Mai una mostra come questa nata con uno spirito verosimilmente provocatorio trattato con la lievità di un sorriso, elementi peculiari dell’arte di Marco Nerieri, trova tutta la sua potenza evocativa in un messaggio di comunione tra popoli e culture diverse proprio dopo gli ultimi eventi d’intolleranza che hanno graffiato l’Italia. I protagonisti, distinti tra clienti e ambulanti, sono ritratti su pannelli di cartone, materia semplice ma anche ricca di sorprendenti prestazioni, una volta scatole utili a contenere della ”merce”. Entrambi messi alla pari, sullo stesso supporto, trattati con l’immediatezza di un segno semplice ma determinante, che caratterizza una ritrattistica schietta e pulita.
Il ritratto, così trattato, perde il suo senso di consacrazione dell’immagine edonistica dell’uomo, sdrammatizzato dalla collisione, sovrapposizione e talvolta compensazione con gli elementi prestampati che caratterizzano il cartone da imballo. Un marchio pubblicitario diviene parte integrante del ritratto stesso, innescando l’intuitiva constatazione che l’uomo, consumatore o venditore che sia, ormai è parte della “merce” che fruisce. Marco Nerieri, corregge con un sorriso la funzione del ritratto in quanto espressione narcisistica dell’estetica umana. Gli strappi del supporto svelano la vera essenza del ritratto in tutta la sua ironica fragilità. La volontà dell’artista di rendere poco distinguibili i ritratti del venditore da quello del cliente, porta ad annientarne le distinzioni, accomunandone gli intenti: in fondo tutti stiamo vendendo qualche cosa, chi un accendino, chi una storia, chi un ricordo, chi una collanina.
Marco Nerieri vuole rompere gli schemi di una logica che, nel luogo comune del quotidiano, fa percepire l’ambulante come una seccatura, un’invadenza da cui dobbiamo difenderci con fantasiosi stratagemmi.

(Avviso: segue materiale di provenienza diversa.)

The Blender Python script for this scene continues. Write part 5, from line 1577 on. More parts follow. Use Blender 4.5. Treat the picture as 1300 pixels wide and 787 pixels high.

Il venditore che nonostante il nostro volto si scuota in senso di diniego, prova con un sorriso non solo a rifilare paccottiglia cinese, fazzoletti da naso o improponibili calzini, prova forse soltanto ad interagire con la società di cui è parte integrante. Quel sorriso che chiede di dedicare pochi istanti di tempo, quella richiesta di poche monete, per una rosa che si sa appassirà nel momento in cui verrà donata, provoca, nella nostra spesso monotona quotidianità, una fantastica attitudine alla drammaturgia. Chi non ha mai oltrepassato con lo sguardo fingendo di vedere il niente, atteggiandosi come fossimo rapiti da un pensiero importantissimo pur di evitare un incontro diretto con lo sguardo di un ambulante? Ma una volta venuti in contatto verbale con un ambulante, si è spinti a trovare interesse del loro paese di origine. Allora sì che vogliamo sapere tutto sul cibo, sui costumi, sugli animali, quasi volessimo distogliere l’attenzione dall’iniziale proposta di vendita e dimostrare che i veri venditori di fumo siamo noi.
Quindi venditori ambulanti anche noi come loro… forse anche più esperti. Questo sembra suggerirci Marco Nerieri con le sue opere, tutti indispensabili gli uni dagli altri, perché tutti in fondo uguali. I ritratti dei venditori e dei clienti s’identificano con il loro supporto: “Il medium è il messaggio” citando Marshall McLuhan, che diviene simbolo in quanto materia che, in un’era in cui tutti i materiali sono stati sostituiti da plastiche, resta insostituibile. Marco Nerieri, sembra ricordarci, che il cartone è come il venditore ambulante apparentemente disprezzabile, “di poco valore”… ma proprio per questo essenziale, unico come ciascuno di noi.